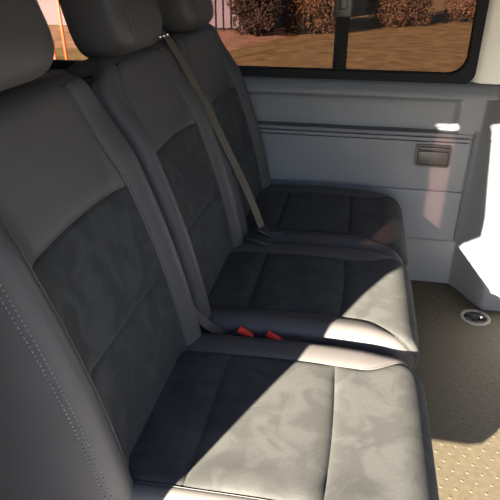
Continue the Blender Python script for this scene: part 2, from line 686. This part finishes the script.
xs = [-1.9, -1.4, -1.0, -0.7, -0.5, -0.4, -0.3, -0.2, -0.1, 0.0, 0.1, 0.2, 0.25, 0.30, 0.33, 0.345, 0.352, 0.358, 0.364, 0.370, 0.376, 0.382, 0.39, 0.40, 0.41,
      0.418, 0.426, 0.434, 0.438, 0.442, 0.446, 0.450, 0.454, 0.458, 0.464, 0.47, 0.48, 0.49, 0.50, 0.51, 0.52, 0.53, 0.54, 0.55, 0.56, 0.57, 0.58, 0.59, 0.60, 0.62,
      0.65, 0.7, 0.8, 0.9]


def wall_y(x, z, d):
    plain = 0.016 if z > 0.655 and z < 0.79 else 0.004
    if z >= 0.79:
        plain = d
    t = sstep(0.350, 0.385, x) if 0.655 < z < 0.79 else sstep(0.43, 0.442, x) if z > 0.2 else 0
    if 0.60 < z <= 0.657:
        t = sstep(0.415, 0.44, x)
    dd = d + (plain - d) * t
    # vertical joint at the panel's end
    if 0.2 < z < 0.665:
        xj = 0.446
        dd -= 0.012 * math.exp(-((x - xj) / 0.0045) ** 2)
    # pillar
    f = 1 - min(1, z / 0.85)
    x0, x1 = 0.458 - 0.005 * f, 0.530 + 0.035 * f
    depth = 0.115 + 0.070 * f ** 1.1
    k = max(0.0, min(1.0, (x - x0) / (x1 - x0)))
    k = sstep(0, 1, k) * 0.45 + k * 0.55
    if z > 0.79:
        depth_t = max(dd, depth * k)
        return YW - depth_t
    return YW - dd - depth * k


bm = bmesh.new()
g = []
zs = []
for i, (z, d) in enumerate(PROF):
    zs.append((z, d))
for z, d in zs:
    g.append([bm.verts.new((x, wall_y(x, z, d), z)) for x in xs])
for j in range(len(zs) - 1):
    for i in range(len(xs) - 1):
        bm.faces.new((g[j][i], g[j][i + 1], g[j + 1][i + 1], g[j + 1][i]))
# body skin behind
b3(bm, -1.95, 2.3, 2.165, 2.185, -0.25, 0.84)
wall = tag(link('wall_far', bm, PANEL, autosmooth=50), kind='structure')


def round_rect(x0, x1, z0, z1, r, n=8):
    pts = []
    for cx, cz, a0 in ((x1 - r, z0 + r, -90), (x1 - r, z1 - r, 0), (x0 + r, z1 - r, 90), (x0 + r, z0 + r, 180)):
        for k in range(n + 1):
            a = math.radians(a0 + 90 * k / n)
            pts.append((cx + r * math.cos(a), cz + r * math.sin(a)))
    return pts


def ring(bm, outer, inner, depth0, depth1, place):
    n = len(outer)
    rows = [[bm.verts.new(place(p[0], dp, p[1])) for p in lp] for lp, dp in ((outer, depth0), (inner, depth0), (inner, depth1), (outer, depth1))]
    for a in range(4):
        r0, r1 = rows[a], rows[(a + 1) % 4]
        for k in range(n):
            bm.faces.new((r0[k], r0[(k + 1) % n], r1[(k + 1) % n], r1[k]))


def window(name, x0, x1, z0, z1, y, glass, place=None, fw=0.035, r=0.06, divider=None):
    place = place or (lambda a, d, b: (a, y + d, b))
    bm = bmesh.new()
    ring(bm, round_rect(x0 - fw, x1 + fw, z0 - fw, z1 + fw, r * 0.7), round_rect(x0, x1, z0, z1, r), -0.02, 0.015, place)
    ring(bm, round_rect(x0 - fw * 0.45, x1 + fw * 0.45, z0 - fw * 0.45, z1 + fw * 0.45, r), round_rect(x0 - 0.002, x1 + 0.002, z0 - 0.002, z1 + 0.002, r),
         -0.028, -0.018, place)
    fr = tag(link(name, bm, RUBBER, autosmooth=40), kind='structure')
    spans = [(x0 - 0.01, x1 + 0.01)] if divider is None else [(x0 - 0.01, divider), (divider, x1 + 0.01)]
    for a, b in spans:
        bm = bmesh.new()
        pts = round_rect(a, b, z0 - 0.01, z1 + 0.01, r if divider is None else 0.02)
        lo = [bm.verts.new(place(p[0], 0.0, p[1])) for p in pts]
        hi = [bm.verts.new(place(p[0], 0.004, p[1])) for p in pts]
        bm.faces.new(lo)
        bm.faces.new(hi[::-1])
        for k in range(len(pts)):
            bm.faces.new((lo[k], lo[(k + 1) % len(pts)], hi[(k + 1) % len(pts)], hi[k]))
        pn = link('pane', bm, glass, fr, smooth=False)
        pn['label'] = 'tinted window pane'
    if divider is not None:
        bm = bmesh.new()
        b3(bm, divider - 0.026, divider + 0.024, y - 0.022, y + 0.012, z0 - 0.01, z1 + 0.01, 0.004)
        link('divider', bm, RUBBER, fr, autosmooth=40)
        bm = bmesh.new()
        b3(bm, divider - 0.034, divider + 0.030, y - 0.04, y - 0.020, 1.055, 1.16, 0.006)
        b3(bm, divider - 0.016, divider + 0.014, y - 0.05, y - 0.035, 1.08, 1.13, 0.005)
        link('latch', bm, DARKP, fr, autosmooth=40)
    return fr


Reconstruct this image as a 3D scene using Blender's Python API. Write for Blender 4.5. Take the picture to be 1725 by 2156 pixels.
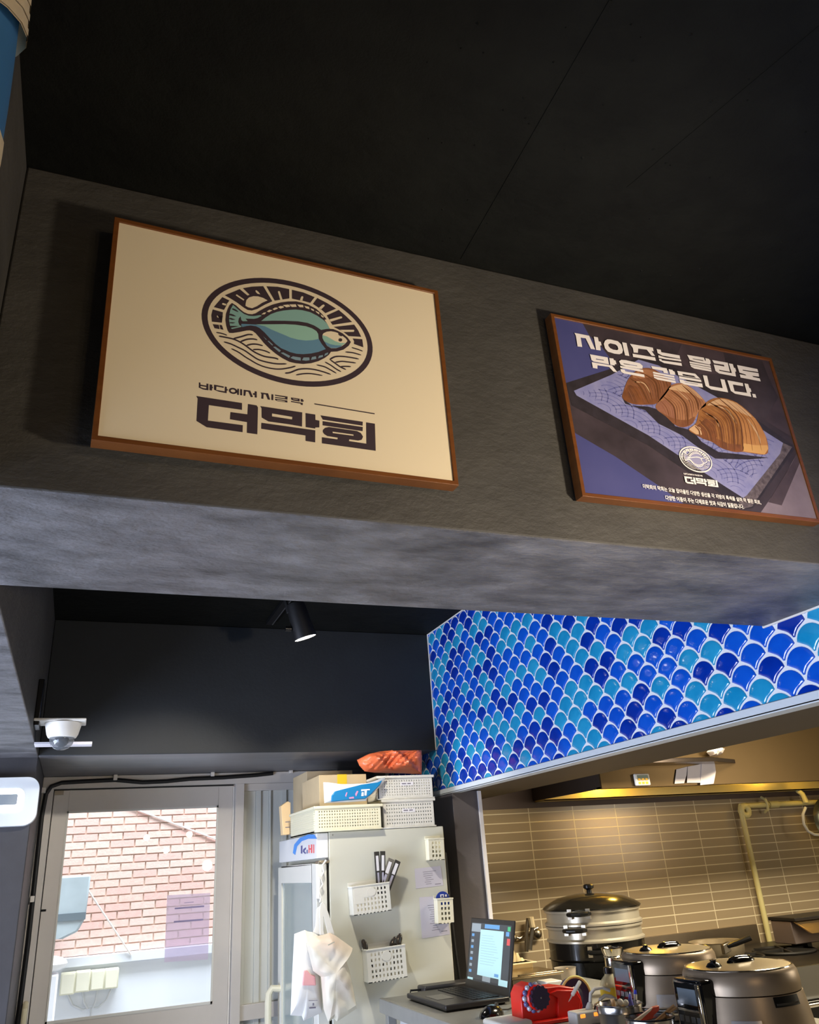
import bpy, bmesh, math, random
from mathutils import Vector, Matrix
from mathutils.geometry import tessellate_polygon
random.seed(7)
for o in list(bpy.data.objects): bpy.data.objects.remove(o)
SC = bpy.context.scene
COL = SC.collection
# ------------------------------------------------------------------ camera
EYE = Vector((0.0, 0.0, 1.60))
YAW, PITCH, ROLL, FPX = 0.39830704, 0.41853429, -0.06992254, 1661.08
_f = Vector((math.sin(YAW)*math.cos(PITCH), math.cos(YAW)*math.cos(PITCH), math.sin(PITCH)))
_r = Vector((math.cos(YAW), -math.sin(YAW), 0)); _u = _r.cross(_f)
_c, _s = math.cos(ROLL), math.sin(ROLL)
RT, UP = _c*_r + _s*_u, -_s*_r + _c*_u
M = Matrix((RT, UP, -_f)).transposed().to_4x4(); M.translation = EYE
cam = bpy.data.objects.new('camera', bpy.data.cameras.new('camera')); COL.objects.link(cam)
cam.matrix_world = M
cam.data.sensor_fit = 'HORIZONTAL'; cam.data.sensor_width = 36.0; cam.data.lens = 36.0*FPX/1725.0
cam.data.clip_start = 0.02
SC.camera = cam
# ------------------------------------------------------------------ world, lights, exposure
SC.view_settings.view_transform = 'Standard'; SC.view_settings.look = 'None'
SC.view_settings.gamma = 1.0; SC.view_settings.use_curve_mapping = False
SC.view_settings.exposure = 0.0
W = bpy.data.worlds.new('world'); SC.world = W; W.use_nodes = True
W.node_tree.nodes['Background'].inputs[0].default_value = (0.86, 0.93, 1.0, 1)
W.node_tree.nodes['Background'].inputs[1].default_value = 1.3
def K(rgb): return tuple((c/255.0/12.92 if c/255.0 <= 0.04045 else ((c/255.0+0.055)/1.055)**2.4) for c in rgb)
def lamp(name, kind, loc, power, rgb, target=None, **kw):
    d = bpy.data.lights.new(name, kind); d.energy = power; d.color = K(rgb)
    for k, v in kw.items(): setattr(d, k, v)
    o = bpy.data.objects.new(name, d); COL.objects.link(o); o.location = loc
    if target is not None: o.rotation_euler = (Vector(target)-Vector(loc)).to_track_quat('-Z', 'Y').to_euler()
    return o
for k, (x, z) in enumerate(((1.26, 2.09), (1.00, 1.93), (0.77, 2.08))):      # the dining pendants behind the viewer
    lamp('pendant_light', 'POINT', (x, -1.0, z), 9, (255, 222, 176), shadow_soft_size=0.035)
lamp('table_spot_light', 'SPOT', (1.30, 0.30, 1.72), 78, (255, 237, 210), (0.85, 1.16, 2.15), spot_size=math.radians(100), spot_blend=1.0, shadow_soft_size=0.05)
lamp('front_daylight_fill', 'AREA', (-2.2, 0.9, 0.55), 54, (205, 222, 255), (0.4, 1.45, 2.1), shape='RECTANGLE', size=1.6, size_y=1.0)  # unseen area lamp added as cool fill for the beam underside; no window built
lamp('side_daylight_fill', 'AREA', (-2.4, 2.5, 0.75), 145, (220, 230, 255), (0.2, 2.7, 1.75), shape='RECTANGLE', size=1.8, size_y=1.2)  # low area lamp added inside the room to lift tiles and soffits, not a window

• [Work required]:
Your task is to repeat the opening line of the entries above and each line after it, ending with the line that has "PANEL, autosmooth=50), kind='structure')". Do not include the pictures.

• [Reply]:
Continue the Blender Python script for this scene: part 2, from line 686. This part finishes the script.
xs = [-1.9, -1.4, -1.0, -0.7, -0.5, -0.4, -0.3, -0.2, -0.1, 0.0, 0.1, 0.2, 0.25, 0.30, 0.33, 0.345, 0.352, 0.358, 0.364, 0.370, 0.376, 0.382, 0.39, 0.40, 0.41,
      0.418, 0.426, 0.434, 0.438, 0.442, 0.446, 0.450, 0.454, 0.458, 0.464, 0.47, 0.48, 0.49, 0.50, 0.51, 0.52, 0.53, 0.54, 0.55, 0.56, 0.57, 0.58, 0.59, 0.60, 0.62,
      0.65, 0.7, 0.8, 0.9]


def wall_y(x, z, d):
    plain = 0.016 if z > 0.655 and z < 0.79 else 0.004
    if z >= 0.79:
        plain = d
    t = sstep(0.350, 0.385, x) if 0.655 < z < 0.79 else sstep(0.43, 0.442, x) if z > 0.2 else 0
    if 0.60 < z <= 0.657:
        t = sstep(0.415, 0.44, x)
    dd = d + (plain - d) * t
    # vertical joint at the panel's end
    if 0.2 < z < 0.665:
        xj = 0.446
        dd -= 0.012 * math.exp(-((x - xj) / 0.0045) ** 2)
    # pillar
    f = 1 - min(1, z / 0.85)
    x0, x1 = 0.458 - 0.005 * f, 0.530 + 0.035 * f
    depth = 0.115 + 0.070 * f ** 1.1
    k = max(0.0, min(1.0, (x - x0) / (x1 - x0)))
    k = sstep(0, 1, k) * 0.45 + k * 0.55
    if z > 0.79:
        depth_t = max(dd, depth * k)
        return YW - depth_t
    return YW - dd - depth * k


bm = bmesh.new()
g = []
zs = []
for i, (z, d) in enumerate(PROF):
    zs.append((z, d))
for z, d in zs:
    g.append([bm.verts.new((x, wall_y(x, z, d), z)) for x in xs])
for j in range(len(zs) - 1):
    for i in range(len(xs) - 1):
        bm.faces.new((g[j][i], g[j][i + 1], g[j + 1][i + 1], g[j + 1][i]))
# body skin behind
b3(bm, -1.95, 2.3, 2.165, 2.185, -0.25, 0.84)
wall = tag(link('wall_far', bm, PANEL, autosmooth=50), kind='structure')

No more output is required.